begin
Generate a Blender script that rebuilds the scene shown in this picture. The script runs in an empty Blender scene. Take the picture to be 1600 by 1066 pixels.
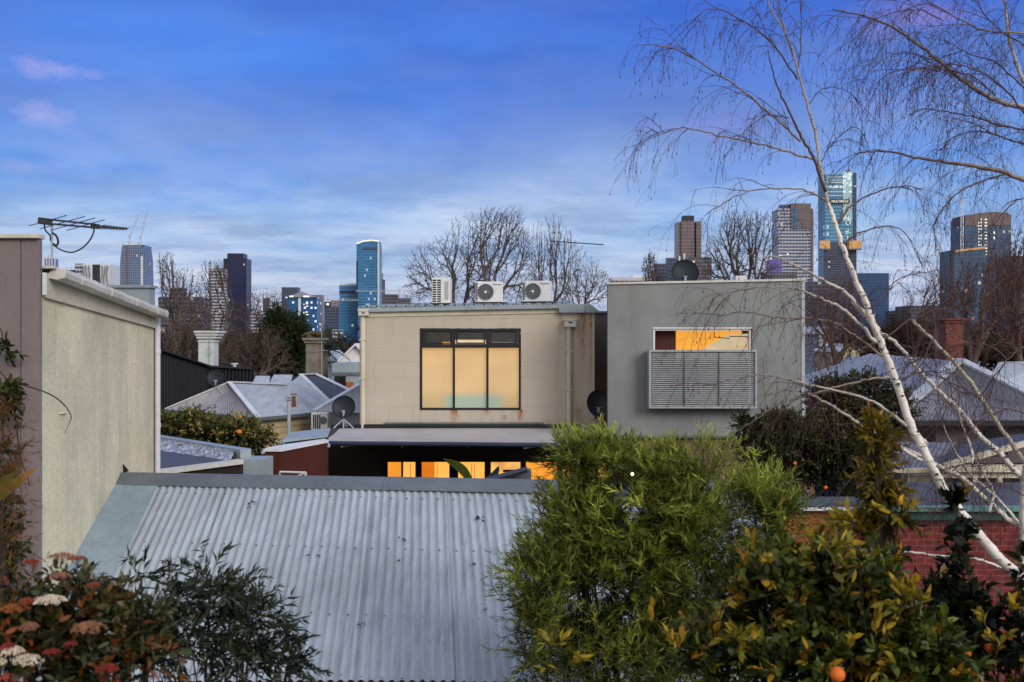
import bpy, math, random
import numpy as np
from mathutils import Vector, Matrix
random.seed(7); rng = np.random.default_rng(7)
S = bpy.context.scene; COL = S.collection
F = 1500.0; CX, CY, H = 800.0, 533.0, 5.5
def P(px, py, d): return Vector(((px-CX)*d/F, d, H-(py-CY)*d/F))
def PZ(px, d, z): return Vector(((px-CX)*d/F, d, z))
W = {}
def lin(c): return tuple(((v/255)/12.92 if v/255 <= .04045 else ((v/255+.055)/1.055)**2.4) for v in c)

# ---------------------------------------------------------------- materials
class NT:
    def __init__(s, nt): s.t = nt
    def n(s, typ, **kw):
        nd = s.t.nodes.new(typ)
        for k, v in kw.items():
            if k.startswith('i_'):
                key = k[2:]
                key = int(key) if key.isdigit() else key.replace('_', ' ')
                s.set(nd.inputs[key], v)
            else: setattr(nd, k, v)
        return nd
    def set(s, sock, v):
        if isinstance(v, bpy.types.NodeSocket): s.t.links.new(v, sock)
        elif isinstance(v, (tuple, list)) and len(v) == 3 and sock.type == 'RGBA': sock.default_value = (*v, 1)
        else: sock.default_value = v
    def math(s, op, a, b=0.0, c=None, clamp=False):
        nd = s.t.nodes.new('ShaderNodeMath'); nd.operation = op; nd.use_clamp = clamp
        s.set(nd.inputs[0], a); s.set(nd.inputs[1], b)
        if c is not None: s.set(nd.inputs[2], c)
        return nd.outputs[0]
    def mix(s, f, a, b, mode='MIX'):
        nd = s.t.nodes.new('ShaderNodeMix'); nd.data_type = 'RGBA'; nd.blend_type = mode
        s.set(nd.inputs[0], f); s.set(nd.inputs[6], a); s.set(nd.inputs[7], b)
        return nd.outputs[2]
    def ramp(s, f, stops, interp='LINEAR'):
        nd = s.t.nodes.new('ShaderNodeValToRGB'); nd.color_ramp.interpolation = interp
        e = nd.color_ramp.elements
        while len(e) < len(stops): e.new(0.5)
        for el, (p, c) in zip(e, stops):
            el.position = p; el.color = (*c, 1) if not isinstance(c, (int, float)) else (c, c, c, 1)
        s.set(nd.inputs[0], f); return nd.outputs[0]
    def noise(s, vec, scale, detail=4, rough=.6, sc=(1, 1, 1)):
        mp = s.n('ShaderNodeMapping', i_Vector=vec); mp.inputs['Scale'].default_value = sc
        nd = s.n('ShaderNodeTexNoise', i_Vector=mp.outputs[0], i_Scale=scale, i_Detail=detail, i_Roughness=rough)
        return nd.outputs[0]
def newmat(name):
    m = bpy.data.materials.new(name); m.use_nodes = True
    t = NT(m.node_tree); b = m.node_tree.nodes['Principled BSDF']
    pos = t.n('ShaderNodeNewGeometry').outputs['Position']
    return m, t, b, pos
def weather(name, col, rough=.7, metal=0, dirt=.35, dscale=1.2, fine=40, bump=.2, streak=0.0, dirtcol=None, spec=.3, bscale=None, attr=False):
    """painted / rendered surface with blotches, vertical streaks and grain"""
    m, t, b, pos = newmat(name)
    big = t.noise(pos, dscale, 5, .65)
    f = t.ramp(big, [(.3, 0), (.75, 1)])
    dc = dirtcol or tuple(c*.55 for c in col)
    base = t.mix(t.math('MULTIPLY', f, dirt), col, dc)
    g = t.noise(pos, fine, 3, .7)
    base = t.mix(.35, base, t.mix(1, base, t.ramp(g, [(.25, .55), (.75, 1.35)]), 'MULTIPLY'))
    stn = t.ramp(t.noise(pos, .55, 6, .7, (1, 1, .6)), [(.42, 1), (.62, .80)])
    base = t.mix(1, base, stn, 'MULTIPLY')
    if streak:
        st = t.noise(pos, 3.0, 5, .7, (2.2, 2.2, .12))
        base = t.mix(t.math('MULTIPLY', t.ramp(st, [(.5, 0), (.72, 1)]), streak), base, tuple(c*.38 for c in col))
    if attr:
        a = t.n('ShaderNodeAttribute', attribute_name='col').outputs['Color']
        base = t.mix(1, base, a, 'MULTIPLY')
    t.set(b.inputs['Base Color'], base)
    b.inputs['Roughness'].default_value = rough; b.inputs['Metallic'].default_value = metal
    b.inputs['Specular IOR Level'].default_value = spec
    t.set(b.inputs['Roughness'], t.math('MULTIPLY_ADD', g, .25, rough-.12))
    if bump:
        bn = t.n('ShaderNodeBump', i_Strength=bump, i_Distance=.01, i_Height=t.noise(pos, bscale or fine, 4, .7))
        t.set(b.inputs['Normal'], bn.outputs[0])
    return m
def emis(name, c, s, var=0.0, scale=2.0, c2=None):
    m, t, b, pos = newmat(name)
    col = c
    if var:
        f = t.ramp(t.noise(pos, scale, 2, .5), [(.35, 0), (.65, 1)])
        col = t.mix(t.math('MULTIPLY', f, var), c, c2 or tuple(v*.5 for v in c))
    t.set(b.inputs['Emission Color'], col); b.inputs['Emission Strength'].default_value = s
    t.set(b.inputs['Base Color'], tuple(v*.3 for v in c)); b.inputs['Roughness'].default_value = .25
    return m
def leafmat(name, trans=.3, rough=.5, mult=1.0):
    m, t, b, pos = newmat(name)
    a = t.n('ShaderNodeAttribute', attribute_name='col').outputs['Color']
    g = t.noise(pos, 25, 2, .5)
    c = t.mix(1, a, t.ramp(g, [(.2, .7*mult), (.8, 1.25*mult)]), 'MULTIPLY')
    t.set(b.inputs['Base Color'], c); b.inputs['Roughness'].default_value = rough
    b.inputs['Specular IOR Level'].default_value = .25
    tr = t.n('ShaderNodeBsdfTranslucent', i_Color=c)
    mx = t.n('ShaderNodeMixShader', i_0=trans); t.set(mx.inputs[1], b.outputs[0]); t.set(mx.inputs[2], tr.outputs[0])
    t.set(m.node_tree.nodes['Material Output'].inputs[0], mx.outputs[0])
    return m
def facade(name, glass, span, fh, bw, lit=.05, litc=(1., .85, .6), lits=.5, sf=.35, vf=.15, rough=.3, metal=.0, vert=None):
    """curtain wall: floors and bays from world position, some panes lit"""
    m, t, b, pos = newmat(name)
    sx = t.n('ShaderNodeSeparateXYZ', i_Vector=pos)
    u = t.math('MULTIPLY_ADD', sx.outputs[1], .83, sx.outputs[0])
    fh *= .6; bw *= .5
    ux = t.math('DIVIDE', t.math('ADD', u, 5000), bw); zz = t.math('DIVIDE', sx.outputs[2], fh)
    fx = t.math('FRACT', ux); fz = t.math('FRACT', zz)
    cell = t.n('ShaderNodeCombineXYZ', i_X=t.math('FLOOR', ux), i_Y=t.math('FLOOR', zz))
    wn = t.n('ShaderNodeTexWhiteNoise', noise_dimensions='2D', i_Vector=cell.outputs[0])
    isp = t.math('MAXIMUM', t.math('LESS_THAN', fz, sf), t.math('LESS_THAN', fx, vf))
    gcol = t.mix(t.math('MULTIPLY', wn.outputs[0], .45), glass, tuple(v*.45 for v in glass))
    big = t.ramp(t.noise(pos, .03, 3, .6), [(.3, .7), (.7, 1.3)])
    gcol = t.mix(1, gcol, big, 'MULTIPLY')
    base = t.mix(isp, gcol, span)
    t.set(b.inputs['Base Color'], base)
    b.inputs['Roughness'].default_value = rough; b.inputs['Metallic'].default_value = metal
    b.inputs['Specular IOR Level'].default_value = .25
    fl = t.n('ShaderNodeTexWhiteNoise', noise_dimensions='1D', i_W=t.math('FLOOR', zz))
    thr = t.math('SUBTRACT', 1.0, t.math('MULTIPLY', t.math('POWER', fl.outputs[0], 3), lit*2))
    on = t.math('MULTIPLY', t.math('GREATER_THAN', wn.outputs[0], thr), t.math('SUBTRACT', 1, isp))
    b.inputs['Emission Color'].default_value = (*litc, 1)
    t.set(b.inputs['Emission Strength'], t.math('MULTIPLY', on, lits))
    return m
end
▶ **Instructions for the task**
Repeat the lines of the listing above verbatim, beginning at its first line and ending at the line containing "def lin(c): return", which is included. Omit pictures.

▶ **Answer to the exercise**
Generate a Blender script that rebuilds the scene shown in this picture. The script runs in an empty Blender scene. Take the picture to be 1600 by 1066 pixels.
import bpy, math, random
import numpy as np
from mathutils import Vector, Matrix
random.seed(7); rng = np.random.default_rng(7)
S = bpy.context.scene; COL = S.collection
F = 1500.0; CX, CY, H = 800.0, 533.0, 5.5
def P(px, py, d): return Vector(((px-CX)*d/F, d, H-(py-CY)*d/F))
def PZ(px, d, z): return Vector(((px-CX)*d/F, d, z))
W = {}
def lin(c): return tuple(((v/255)/12.92 if v/255 <= .04045 else ((v/255+.055)/1.055)**2.4) for v in c)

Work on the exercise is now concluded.